DIRECTION >> Exactly as they appear, output all of the entries.

RECORDS SHOWN >>
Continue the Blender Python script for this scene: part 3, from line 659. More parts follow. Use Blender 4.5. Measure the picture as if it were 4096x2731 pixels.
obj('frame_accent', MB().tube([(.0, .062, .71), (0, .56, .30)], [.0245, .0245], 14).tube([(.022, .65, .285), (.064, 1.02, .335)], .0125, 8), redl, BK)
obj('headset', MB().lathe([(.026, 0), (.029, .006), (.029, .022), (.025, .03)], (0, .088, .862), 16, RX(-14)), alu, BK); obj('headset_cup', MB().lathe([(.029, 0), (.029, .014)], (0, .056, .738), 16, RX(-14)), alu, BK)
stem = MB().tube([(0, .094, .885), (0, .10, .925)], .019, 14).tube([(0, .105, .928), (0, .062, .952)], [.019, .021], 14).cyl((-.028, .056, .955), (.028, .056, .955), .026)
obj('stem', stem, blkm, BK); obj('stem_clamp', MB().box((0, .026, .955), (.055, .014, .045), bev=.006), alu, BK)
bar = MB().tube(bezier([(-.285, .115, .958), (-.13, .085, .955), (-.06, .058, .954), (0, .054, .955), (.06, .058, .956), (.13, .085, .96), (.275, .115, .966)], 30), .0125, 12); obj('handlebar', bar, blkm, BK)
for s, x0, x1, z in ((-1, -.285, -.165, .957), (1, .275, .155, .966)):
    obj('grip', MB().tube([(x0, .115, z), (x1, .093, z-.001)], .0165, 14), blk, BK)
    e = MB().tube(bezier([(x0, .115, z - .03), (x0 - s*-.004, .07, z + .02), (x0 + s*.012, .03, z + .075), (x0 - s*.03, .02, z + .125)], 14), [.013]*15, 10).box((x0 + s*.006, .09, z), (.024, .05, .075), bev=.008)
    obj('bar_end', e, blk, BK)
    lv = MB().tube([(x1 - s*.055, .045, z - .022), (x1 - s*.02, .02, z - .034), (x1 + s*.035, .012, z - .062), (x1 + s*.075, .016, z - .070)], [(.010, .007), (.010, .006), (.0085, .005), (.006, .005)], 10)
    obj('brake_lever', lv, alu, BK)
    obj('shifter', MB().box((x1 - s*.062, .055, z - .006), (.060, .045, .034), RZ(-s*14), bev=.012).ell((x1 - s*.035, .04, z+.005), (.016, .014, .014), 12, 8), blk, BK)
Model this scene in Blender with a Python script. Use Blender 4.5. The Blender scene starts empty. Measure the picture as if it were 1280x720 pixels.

WRITTEN RESPONSE >>
Continue the Blender Python script for this scene: part 3, from line 659. More parts follow. Use Blender 4.5. Measure the picture as if it were 4096x2731 pixels.
obj('frame_accent', MB().tube([(.0, .062, .71), (0, .56, .30)], [.0245, .0245], 14).tube([(.022, .65, .285), (.064, 1.02, .335)], .0125, 8), redl, BK)
obj('headset', MB().lathe([(.026, 0), (.029, .006), (.029, .022), (.025, .03)], (0, .088, .862), 16, RX(-14)), alu, BK); obj('headset_cup', MB().lathe([(.029, 0), (.029, .014)], (0, .056, .738), 16, RX(-14)), alu, BK)
stem = MB().tube([(0, .094, .885), (0, .10, .925)], .019, 14).tube([(0, .105, .928), (0, .062, .952)], [.019, .021], 14).cyl((-.028, .056, .955), (.028, .056, .955), .026)
obj('stem', stem, blkm, BK); obj('stem_clamp', MB().box((0, .026, .955), (.055, .014, .045), bev=.006), alu, BK)
bar = MB().tube(bezier([(-.285, .115, .958), (-.13, .085, .955), (-.06, .058, .954), (0, .054, .955), (.06, .058, .956), (.13, .085, .96), (.275, .115, .966)], 30), .0125, 12); obj('handlebar', bar, blkm, BK)
for s, x0, x1, z in ((-1, -.285, -.165, .957), (1, .275, .155, .966)):
    obj('grip', MB().tube([(x0, .115, z), (x1, .093, z-.001)], .0165, 14), blk, BK)
    e = MB().tube(bezier([(x0, .115, z - .03), (x0 - s*-.004, .07, z + .02), (x0 + s*.012, .03, z + .075), (x0 - s*.03, .02, z + .125)], 14), [.013]*15, 10).box((x0 + s*.006, .09, z), (.024, .05, .075), bev=.008)
    obj('bar_end', e, blk, BK)
    lv = MB().tube([(x1 - s*.055, .045, z - .022), (x1 - s*.02, .02, z - .034), (x1 + s*.035, .012, z - .062), (x1 + s*.075, .016, z - .070)], [(.010, .007), (.010, .006), (.0085, .005), (.006, .005)], 10)
    obj('brake_lever', lv, alu, BK)
    obj('shifter', MB().box((x1 - s*.062, .055, z - .006), (.060, .045, .034), RZ(-s*14), bev=.012).ell((x1 - s*.035, .04, z+.005), (.016, .014, .014), 12, 8), blk, BK)
Model this scene in Blender with a Python script. Use Blender 4.5. The Blender scene starts empty. Measure the picture as if it were 1280x720 pixels.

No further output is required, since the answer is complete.